* **SHORT TASK**
In the listing that follows, retype every line from the first through the one containing "bg = w.node_tree.nodes['Background'];". Pictures are to be left out.

======== RAW DATA

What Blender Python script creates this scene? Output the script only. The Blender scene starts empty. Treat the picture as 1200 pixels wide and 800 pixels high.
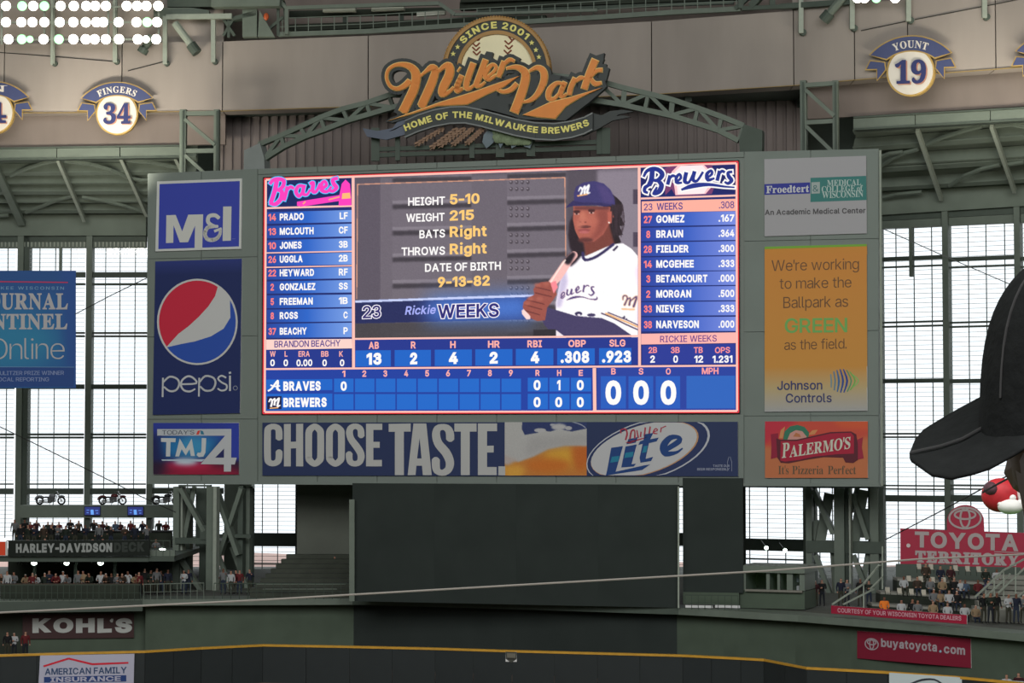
import bpy, bmesh, math, random
import numpy as np
from mathutils import Vector, Matrix
from mathutils.geometry import tessellate_polygon, delaunay_2d_cdt
random.seed(7)
SC = bpy.context.scene
COL = SC.collection
# ------------------------------------------------------------------ camera, sky, lights, exposure
F = 2500.0; HZ = 520.0; CZ = 15.2
PITCH = math.atan((HZ - 400) / F)
cd = bpy.data.cameras.new('camera'); cam = bpy.data.objects.new('camera', cd); COL.objects.link(cam)
cam.location = (0, 0, CZ); cam.rotation_euler = (math.pi / 2 + PITCH, 0, 0)
cd.sensor_width = 36; cd.lens = 36 * F / 1200; cd.clip_end = 2000; cd.clip_start = .1
SC.camera = cam
w = bpy.data.worlds.new('overcast_sky'); SC.world = w; w.use_nodes = True
bg = w.node_tree.nodes['Background']; bg.inputs[0].default_value = (.93, .97, 1, 1); bg.inputs[1].default_value = 1.35

def area(name, loc, target, sx, sy, power, col=(1, 1, 1)):
    l = bpy.data.lights.new(name, 'AREA'); l.shape = 'RECTANGLE'; l.size = sx; l.size_y = sy; l.energy = power; l.color = col
    o = bpy.data.objects.new(name, l); COL.objects.link(o); o.location = loc
    o.rotation_euler = (Vector(target) - Vector(loc)).to_track_quat('-Z', 'Y').to_euler()
    return o
area('roof_light_field', (-10, 40, 66), (0, 150, 14), 130, 50, 102000, (1, 1, .98))
area('roof_light_home', (0, -20, 50), (0, 150, 20), 120, 30, 34000, (1, .99, .99))
for nm_, loc_, tgt_, pw_ in (('girder_light_left', (-34, 157, 34), (-31, 167.5, 44.5), 1750), ('girder_light_right', (33, 141, 34), (34, 151, 46), 1050)):
    l_ = area(nm_, loc_, tgt_, 12, 2.5, pw_, (1, .93, .78)); l_.data.spread = math.radians(125)
SC.view_settings.view_transform = 'Standard'; SC.view_settings.look = 'None'
SC.view_settings.exposure = 0.0; SC.view_settings.gamma = 1; SC.view_settings.use_curve_mapping = False
# ------------------------------------------------------------------ projection helpers
cp, sp_ = math.cos(PITCH), math.sin(PITCH)
CAM = Vector((0, 0, CZ))
def ray(px, py):
    x = px - 600; v = 400 - py
    return Vector((x, F * cp - v * sp_, F * sp_ + v * cp))
def at(px, py, Y):                 # the world point seen at a pixel, at depth Y
    r = ray(px, py); return CAM + r * (Y / r.y)
def X(px, Y): return at(px, HZ, Y).x
def Z(py, Y, px=600): return at(px, py, Y).z
class Plane:
    def __init__(s, o, n):
        s.o = Vector(o); s.n = Vector(n).normalized()
        if s.n.y > 0: s.n = -s.n                     # n looks back towards the field
    def pt(s, px, py, off=0):
        r = ray(px, py); k = (s.o + s.n * off - CAM).dot(s.n) / r.dot(s.n); return CAM + r * k
def vplane(px0, Y0, px1, Y1):      # vertical plane through two pixels columns at given depths
    a = Vector((X(px0, Y0), Y0, 0)); b = Vector((X(px1, Y1), Y1, 0)); d = b - a
    return Plane(a, (d.y, -d.x, 0))
def lin(c): 
    c = c / 255.0; return c / 12.92 if c <= .04045 else ((c + .055) / 1.055) ** 2.4
def rgb(c): return tuple(lin(v) for v in c[:3])
# ------------------------------------------------------------------ materials
MATS = {}
def mat(name, c, rough=.7, noise=.12, scale=1.5, metal=0, emit=0, spec=.3, streak=0, bump=0):
    if name in MATS: return MATS[name]
    m = bpy.data.materials.new(name); m.use_nodes = True; nt = m.node_tree; N = nt.nodes; L = nt.links
    b = N['Principled BSDF']; b.inputs['Roughness'].default_value = rough; b.inputs['Metallic'].default_value = metal
    b.inputs['Specular IOR Level'].default_value = spec
    col = (*rgb(c), 1)
    if emit:
        b.inputs['Base Color'].default_value = col; b.inputs['Emission Color'].default_value = col; b.inputs['Emission Strength'].default_value = emit
    elif noise > 0:
        tc = N.new('ShaderNodeTexCoord'); mp = N.new('ShaderNodeMapping'); L.new(tc.outputs['Object'], mp.inputs[0])
        if streak: mp.inputs['Scale'].default_value = (1, 1, streak)
        nz = N.new('ShaderNodeTexNoise'); nz.inputs['Scale'].default_value = scale; nz.inputs['Detail'].default_value = 5
        L.new(mp.outputs[0], nz.inputs[0])
        r = N.new('ShaderNodeValToRGB'); r.color_ramp.elements[0].position = .3; r.color_ramp.elements[1].position = .7
        r.color_ramp.elements[0].color = (*[v * (1 - noise) for v in col[:3]], 1)
        r.color_ramp.elements[1].color = (*[min(1, v * (1 + noise)) for v in col[:3]], 1)
        L.new(nz.outputs[0], r.inputs[0]); L.new(r.outputs[0], b.inputs['Base Color'])
        if bump:
            bp = N.new('ShaderNodeBump'); bp.inputs['Strength'].default_value = bump; bp.inputs['Distance'].default_value = .02
            L.new(nz.outputs[0], bp.inputs['Height']); L.new(bp.outputs[0], b.inputs['Normal'])
    else: b.inputs['Base Color'].default_value = col
    MATS[name] = m; return m
def colmat(name, emit):            # printed face or lit screen: colour comes from the mesh's own colour attribute
    m = bpy.data.materials.new(name); m.use_nodes = True; nt = m.node_tree; N = nt.nodes; L = nt.links
    b = N['Principled BSDF']; a = N.new('ShaderNodeVertexColor'); a.layer_name = 'Col'
    if emit:
        b.inputs['Base Color'].default_value = (.01, .01, .01, 1); b.inputs['Roughness'].default_value = .9
        L.new(a.outputs[0], b.inputs['Emission Color']); b.inputs['Emission Strength'].default_value = emit
    else:
        L.new(a.outputs[0], b.inputs['Base Color']); b.inputs['Roughness'].default_value = .55; b.inputs['Specular IOR Level'].default_value = .2
    return m
PRINT = colmat('printed_vinyl', 0); LED = colmat('led_screen', 1.0)
def glassmat():
    m = bpy.data.materials.new('window_glass'); m.use_nodes = True; nt = m.node_tree; N = nt.nodes; L = nt.links
    N.remove(N['Principled BSDF']); o = N['Material Output']
    t = N.new('ShaderNodeBsdfTransparent'); t.inputs[0].default_value = (.93, .96, .97, 1)
    g = N.new('ShaderNodeBsdfGlossy'); g.inputs['Roughness'].default_value = .05
    x = N.new('ShaderNodeMixShader'); x.inputs[0].default_value = .04
    L.new(t.outputs[0], x.inputs[1]); L.new(g.outputs[0], x.inputs[2]); L.new(x.outputs[0], o.inputs[0]); return m
GLASS = glassmat()
# ------------------------------------------------------------------ objects
WL = {}
def tag(o, label=None, cat=None, group=None, kind=None):
    if label: o['label'] = label
    if cat: o['category'] = cat
    if group: o['group'] = group
    if kind: o['kind'] = kind
    return o
def empty(name, loc, label=None, cat=None, group=None, kind=None):
    o = bpy.data.objects.new(name, None); COL.objects.link(o); o.location = loc; o.empty_display_size = .3
    WL[o] = Vector(loc); return tag(o, label, cat, group, kind)
class MB:
    def __init__(s): s.v = []; s.f = []; s.c = []
    def poly(s, pts):
        n = len(s.v); s.v += [Vector(p) for p in pts]; s.f.append(tuple(range(n, n + len(pts)))); return s
    def prism(s, pts, d):          # front outline + extrusion vector, pts may be concave
        pts = [Vector(p) for p in pts]; n = len(s.v); k = len(pts); d = Vector(d)
        s.v += pts + [p + d for p in pts]
        if k <= 4: tris = [tuple(range(k))]
        else: tris = [tuple(t) for t in tessellate_polygon([pts])]
        for t in tris:
            s.f.append(tuple(n + i for i in t)); s.f.append(tuple(n + k + i for i in reversed(t)))
        for i in range(k):
            j = (i + 1) % k; s.f.append((n + i, n + k + i, n + k + j, n + j))
        return s
    def box(s, a, b):
        a = Vector(a); b = Vector(b)
        return s.prism([(a.x, a.y, a.z), (b.x, a.y, a.z), (b.x, a.y, b.z), (a.x, a.y, b.z)], (0, b.y - a.y, 0))
    def bar(s, p, q, wd, ht=None, up=(0, 0, 1)):      # rectangular member from p to q
        p = Vector(p); q = Vector(q); ht = ht or wd; d = (q - p).normalized(); up = Vector(up)
        if abs(d.dot(up)) > .98: up = Vector((0, 1, 0))
        r = d.cross(up).normalized(); u = r.cross(d).normalized()
        return s.prism([p + r * wd / 2 + u * ht / 2, p - r * wd / 2 + u * ht / 2, p - r * wd / 2 - u * ht / 2, p + r * wd / 2 - u * ht / 2], q - p)
    def tube(s, p, q, r, n=8, r2=None):
        p = Vector(p); q = Vector(q); r2 = r if r2 is None else r2; d = (q - p).normalized(); up = Vector((0, 0, 1))
        if abs(d.dot(up)) > .98: up = Vector((0, 1, 0))
        a = d.cross(up).normalized(); b = a.cross(d).normalized(); k = len(s.v)
        for c, rr in ((p, r), (q, r2)):
            for i in range(n):
                t = 2 * math.pi * i / n; s.v.append(c + a * math.cos(t) * rr + b * math.sin(t) * rr)
        for i in range(n):
            j = (i + 1) % n; s.f.append((k + i, k + j, k + n + j, k + n + i))
        s.f.append(tuple(k + i for i in reversed(range(n)))); s.f.append(tuple(k + n + i for i in range(n))); return s
    def path(s, pts, r, n=6):
        for a, b in zip(pts, pts[1:]): s.tube(a, b, r, n)
        return s
    def lathe(s, c, axis, prof, n=16):                # prof: (distance along axis, radius)
        c = Vector(c); d = Vector(axis).normalized(); up = Vector((0, 0, 1))
        if abs(d.dot(up)) > .98: up = Vector((0, 1, 0))
        a = d.cross(up).normalized(); b = a.cross(d).normalized(); k = len(s.v); m = len(prof)
        for h, r in prof:
            for i in range(n):
                t = 2 * math.pi * i / n; s.v.append(c + d * h + (a * math.cos(t) + b * math.sin(t)) * r)
        for q in range(m - 1):
            for i in range(n):
                j = (i + 1) % n; s.f.append((k + q * n + i, k + q * n + j, k + (q + 1) * n + j, k + (q + 1) * n + i))
        s.f.append(tuple(k + i for i in reversed(range(n)))); s.f.append(tuple(k + (m - 1) * n + i for i in range(n))); return s
    def ball(s, c, rx, ry=None, rz=None, n=12, m=8):
        ry = ry or rx; rz = rz or rx; c = Vector(c); k = len(s.v)
        for i in range(m + 1):
            ph = math.pi * i / m
            for j in range(n):
                t = 2 * math.pi * j / n; s.v.append(c + Vector((rx * math.sin(ph) * math.cos(t), ry * math.sin(ph) * math.sin(t), rz * math.cos(ph))))
        for i in range(m):
            for j in range(n):
                q = (j + 1) % n; s.f.append((k + i * n + j, k + (i + 1) * n + j, k + (i + 1) * n + q, k + i * n + q))
        return s
    def build(s, name, m, parent=None, label=None, cat=None, group=None, kind=None, smooth=False):
        me = bpy.data.meshes.new(name)
        lo = Vector((min(v.x for v in s.v), min(v.y for v in s.v), min(v.z for v in s.v)))
        hi = Vector((max(v.x for v in s.v), max(v.y for v in s.v), max(v.z for v in s.v)))
        o3 = Vector(((lo.x + hi.x) / 2, (lo.y + hi.y) / 2, lo.z))
        me.from_pydata([v - o3 for v in s.v], [], s.f)
        me.validate(); 
        bm = bmesh.new(); bm.from_mesh(me)
        if len(s.v) < 40000: bmesh.ops.recalc_face_normals(bm, faces=bm.faces)
        if smooth:
            for f in bm.faces: f.smooth = True
        bm.to_mesh(me); bm.free()
        for mm in (m if isinstance(m, (list, tuple)) else [m]): me.materials.append(mm)
        o = bpy.data.objects.new(name, me); COL.objects.link(o); WL[o] = o3.copy()
        if parent: o.parent = parent; o.location = o3 - WL[parent]
        else: o.location = o3
        return tag(o, label, cat, group, kind)
def ngon(px, py, rx, ry=None, n=24, a0=0, a1=360):
    ry = ry or rx; st = [math.radians(a0 + (a1 - a0) * i / n) for i in range(n if a1 - a0 == 360 else n + 1)]
    return [(px + rx * math.cos(t), py - ry * math.sin(t)) for t in st]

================

* **WRITTEN SOLUTION**
What Blender Python script creates this scene? Output the script only. The Blender scene starts empty. Treat the picture as 1200 pixels wide and 800 pixels high.
import bpy, bmesh, math, random
import numpy as np
from mathutils import Vector, Matrix
from mathutils.geometry import tessellate_polygon, delaunay_2d_cdt
random.seed(7)
SC = bpy.context.scene
COL = SC.collection
# ------------------------------------------------------------------ camera, sky, lights, exposure
F = 2500.0; HZ = 520.0; CZ = 15.2
PITCH = math.atan((HZ - 400) / F)
cd = bpy.data.cameras.new('camera'); cam = bpy.data.objects.new('camera', cd); COL.objects.link(cam)
cam.location = (0, 0, CZ); cam.rotation_euler = (math.pi / 2 + PITCH, 0, 0)
cd.sensor_width = 36; cd.lens = 36 * F / 1200; cd.clip_end = 2000; cd.clip_start = .1
SC.camera = cam
w = bpy.data.worlds.new('overcast_sky'); SC.world = w; w.use_nodes = True
bg = w.node_tree.nodes['Background']; bg.inputs[0].default_value = (.93, .97, 1, 1); bg.inputs[1].default_value = 1.35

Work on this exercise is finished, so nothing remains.